Not that this credo results in anything soupy or indulgent; far from it. Horowitz reveals that he always took his guidance regarding how to play Mozart from no source other than the composer's letters, in that they reveal the man as he was: sensuous, earthy and, I would add, highly cultivated, despite the image promulgated by such absurdities as the play and film "Amadeus". Thus this disc reveals multiple aspects of Mozart's personality filtered through the artistry of two equally cultivated interpreters.

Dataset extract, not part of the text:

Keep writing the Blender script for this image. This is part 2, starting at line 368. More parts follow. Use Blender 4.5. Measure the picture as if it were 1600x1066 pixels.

One of the tenets of Horowitz's playing, endorsed by Chopin, too, is that the left hand is the conductor which keeps time and the right applies the rubato and expressiveness; that may clearly be heard here. The other is that Mozart's marking "Adagio" never really was meant to be such but was his precaution against others playing the middle movements too fast; nonetheless, he always had Andante" in mind". Again, how clearly Horowitz's grasp of that fact emerges.

These are swift, unsentimental, sparkling performances of both the concerto and sonata, both paradoxically suffused with Romantic expression. The sound for the concerto is very slightly tubby digital sound - unusual for DG at this period - but it is perfect for the solo work. The piano is decidedly and unrealistically too prominent in the concerto with the orchestra too distant as a result but most listeners won't be inclined to complain as it highlights Horowitz's nuanced mastery.